_Stated task_
Assemble all lines in which the string "picture" appears.

_Provided information_
▬▬▬

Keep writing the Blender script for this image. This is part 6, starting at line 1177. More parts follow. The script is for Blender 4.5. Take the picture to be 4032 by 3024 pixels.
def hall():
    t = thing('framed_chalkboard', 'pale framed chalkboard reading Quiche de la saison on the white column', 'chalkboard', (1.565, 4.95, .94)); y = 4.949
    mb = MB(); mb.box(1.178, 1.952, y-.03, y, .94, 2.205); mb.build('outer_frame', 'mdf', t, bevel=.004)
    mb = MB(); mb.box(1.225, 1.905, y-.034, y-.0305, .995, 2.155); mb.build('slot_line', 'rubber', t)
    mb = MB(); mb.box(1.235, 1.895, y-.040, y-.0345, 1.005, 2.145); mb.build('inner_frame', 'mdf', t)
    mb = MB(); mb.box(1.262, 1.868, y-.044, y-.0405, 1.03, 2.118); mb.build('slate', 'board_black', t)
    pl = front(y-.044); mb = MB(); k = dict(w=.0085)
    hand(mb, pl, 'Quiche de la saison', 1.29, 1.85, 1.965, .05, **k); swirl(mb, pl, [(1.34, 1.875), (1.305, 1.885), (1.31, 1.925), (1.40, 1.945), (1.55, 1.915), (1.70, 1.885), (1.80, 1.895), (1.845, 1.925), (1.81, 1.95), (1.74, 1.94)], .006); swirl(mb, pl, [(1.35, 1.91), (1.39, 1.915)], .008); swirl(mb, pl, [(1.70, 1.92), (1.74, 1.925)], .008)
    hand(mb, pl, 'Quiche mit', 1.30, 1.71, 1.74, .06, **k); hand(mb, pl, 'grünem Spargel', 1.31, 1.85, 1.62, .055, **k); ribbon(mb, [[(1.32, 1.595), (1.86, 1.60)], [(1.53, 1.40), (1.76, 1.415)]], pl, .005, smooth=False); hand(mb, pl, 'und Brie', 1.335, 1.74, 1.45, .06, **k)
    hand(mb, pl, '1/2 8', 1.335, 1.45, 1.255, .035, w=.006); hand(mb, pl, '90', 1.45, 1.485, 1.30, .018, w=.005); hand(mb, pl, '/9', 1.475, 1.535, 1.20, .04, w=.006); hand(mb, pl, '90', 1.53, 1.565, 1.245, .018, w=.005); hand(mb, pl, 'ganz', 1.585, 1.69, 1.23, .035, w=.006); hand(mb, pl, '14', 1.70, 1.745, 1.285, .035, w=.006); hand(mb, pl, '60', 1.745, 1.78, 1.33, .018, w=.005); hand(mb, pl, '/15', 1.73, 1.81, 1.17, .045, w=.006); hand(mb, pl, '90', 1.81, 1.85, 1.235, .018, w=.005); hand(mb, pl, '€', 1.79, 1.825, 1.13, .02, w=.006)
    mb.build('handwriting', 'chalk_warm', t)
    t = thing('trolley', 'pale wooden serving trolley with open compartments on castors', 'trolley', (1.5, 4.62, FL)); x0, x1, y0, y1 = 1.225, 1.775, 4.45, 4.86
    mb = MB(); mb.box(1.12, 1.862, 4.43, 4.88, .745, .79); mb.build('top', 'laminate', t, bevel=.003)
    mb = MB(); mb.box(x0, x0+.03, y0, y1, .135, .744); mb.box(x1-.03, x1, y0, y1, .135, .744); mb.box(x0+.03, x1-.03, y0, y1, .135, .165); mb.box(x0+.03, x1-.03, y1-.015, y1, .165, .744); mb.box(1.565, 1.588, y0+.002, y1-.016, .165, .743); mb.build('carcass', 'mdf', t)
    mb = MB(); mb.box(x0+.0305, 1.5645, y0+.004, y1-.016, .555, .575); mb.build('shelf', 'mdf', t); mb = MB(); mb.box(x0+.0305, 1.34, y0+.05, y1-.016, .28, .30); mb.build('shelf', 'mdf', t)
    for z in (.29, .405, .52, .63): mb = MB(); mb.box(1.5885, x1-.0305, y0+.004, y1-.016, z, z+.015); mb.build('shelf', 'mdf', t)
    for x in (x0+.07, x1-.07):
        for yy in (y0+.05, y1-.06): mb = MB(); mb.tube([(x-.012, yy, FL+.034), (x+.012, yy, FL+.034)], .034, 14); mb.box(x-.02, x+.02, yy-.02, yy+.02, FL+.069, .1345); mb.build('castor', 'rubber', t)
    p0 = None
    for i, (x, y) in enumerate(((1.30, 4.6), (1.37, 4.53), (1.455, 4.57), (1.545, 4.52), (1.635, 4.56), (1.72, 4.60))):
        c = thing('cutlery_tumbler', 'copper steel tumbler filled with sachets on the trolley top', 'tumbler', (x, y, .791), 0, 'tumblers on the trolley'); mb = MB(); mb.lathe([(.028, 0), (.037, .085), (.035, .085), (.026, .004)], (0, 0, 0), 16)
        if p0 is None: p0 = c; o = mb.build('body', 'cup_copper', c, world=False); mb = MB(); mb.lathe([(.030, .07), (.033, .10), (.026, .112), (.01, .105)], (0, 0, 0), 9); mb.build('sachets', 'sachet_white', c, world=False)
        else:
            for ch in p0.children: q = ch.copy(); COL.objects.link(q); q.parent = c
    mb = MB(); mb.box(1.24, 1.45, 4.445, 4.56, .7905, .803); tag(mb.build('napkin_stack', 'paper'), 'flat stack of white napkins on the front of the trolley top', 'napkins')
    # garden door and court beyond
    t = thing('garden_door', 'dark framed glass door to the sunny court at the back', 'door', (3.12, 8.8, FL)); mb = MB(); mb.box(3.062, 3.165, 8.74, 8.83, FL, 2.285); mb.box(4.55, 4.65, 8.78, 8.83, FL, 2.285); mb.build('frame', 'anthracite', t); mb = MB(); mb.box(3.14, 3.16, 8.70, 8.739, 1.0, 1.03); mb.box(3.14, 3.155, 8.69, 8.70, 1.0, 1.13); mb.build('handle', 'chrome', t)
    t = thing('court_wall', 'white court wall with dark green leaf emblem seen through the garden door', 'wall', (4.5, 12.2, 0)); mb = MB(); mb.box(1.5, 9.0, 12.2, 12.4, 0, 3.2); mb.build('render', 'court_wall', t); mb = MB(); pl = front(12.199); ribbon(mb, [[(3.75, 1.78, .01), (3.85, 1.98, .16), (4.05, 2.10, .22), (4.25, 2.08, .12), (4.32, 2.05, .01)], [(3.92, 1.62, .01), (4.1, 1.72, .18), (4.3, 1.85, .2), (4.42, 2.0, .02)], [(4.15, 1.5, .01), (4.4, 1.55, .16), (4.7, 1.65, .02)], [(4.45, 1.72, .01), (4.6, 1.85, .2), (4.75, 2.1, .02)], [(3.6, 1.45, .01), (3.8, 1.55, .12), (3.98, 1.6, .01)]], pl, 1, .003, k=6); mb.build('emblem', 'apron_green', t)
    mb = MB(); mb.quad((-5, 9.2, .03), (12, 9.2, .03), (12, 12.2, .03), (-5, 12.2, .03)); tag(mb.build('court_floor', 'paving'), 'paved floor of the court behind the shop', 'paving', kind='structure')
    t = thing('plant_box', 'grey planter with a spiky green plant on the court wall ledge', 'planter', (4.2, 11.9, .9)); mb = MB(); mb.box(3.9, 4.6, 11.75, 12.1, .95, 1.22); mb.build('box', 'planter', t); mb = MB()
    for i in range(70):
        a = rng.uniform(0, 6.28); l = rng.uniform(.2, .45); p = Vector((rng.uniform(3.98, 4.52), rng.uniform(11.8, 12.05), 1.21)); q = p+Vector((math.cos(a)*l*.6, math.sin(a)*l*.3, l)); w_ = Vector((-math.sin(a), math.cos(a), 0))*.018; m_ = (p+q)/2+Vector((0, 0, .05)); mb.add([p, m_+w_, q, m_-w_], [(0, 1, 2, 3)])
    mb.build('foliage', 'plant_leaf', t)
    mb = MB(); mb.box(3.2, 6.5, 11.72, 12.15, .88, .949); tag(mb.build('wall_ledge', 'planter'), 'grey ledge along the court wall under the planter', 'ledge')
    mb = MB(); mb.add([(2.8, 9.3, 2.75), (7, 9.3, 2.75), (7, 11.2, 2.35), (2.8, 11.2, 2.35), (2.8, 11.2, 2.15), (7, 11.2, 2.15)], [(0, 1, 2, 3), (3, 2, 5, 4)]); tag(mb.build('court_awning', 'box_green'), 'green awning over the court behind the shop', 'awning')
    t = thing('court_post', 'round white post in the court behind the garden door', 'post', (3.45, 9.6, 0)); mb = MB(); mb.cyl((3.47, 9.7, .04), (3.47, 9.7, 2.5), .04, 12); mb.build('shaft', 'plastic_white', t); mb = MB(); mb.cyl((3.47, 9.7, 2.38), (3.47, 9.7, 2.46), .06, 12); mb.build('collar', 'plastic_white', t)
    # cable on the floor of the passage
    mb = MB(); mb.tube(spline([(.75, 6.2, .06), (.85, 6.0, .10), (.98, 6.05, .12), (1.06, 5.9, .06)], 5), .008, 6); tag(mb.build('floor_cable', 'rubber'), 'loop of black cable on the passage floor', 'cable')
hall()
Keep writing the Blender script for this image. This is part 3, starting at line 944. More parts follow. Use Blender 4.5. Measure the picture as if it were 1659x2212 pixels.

▬▬▬

_Answer for this exercise_
Keep writing the Blender script for this image. This is part 6, starting at line 1177. More parts follow. The script is for Blender 4.5. Take the picture to be 4032 by 3024 pixels.
Keep writing the Blender script for this image. This is part 3, starting at line 944. More parts follow. Use Blender 4.5. Measure the picture as if it were 1659x2212 pixels.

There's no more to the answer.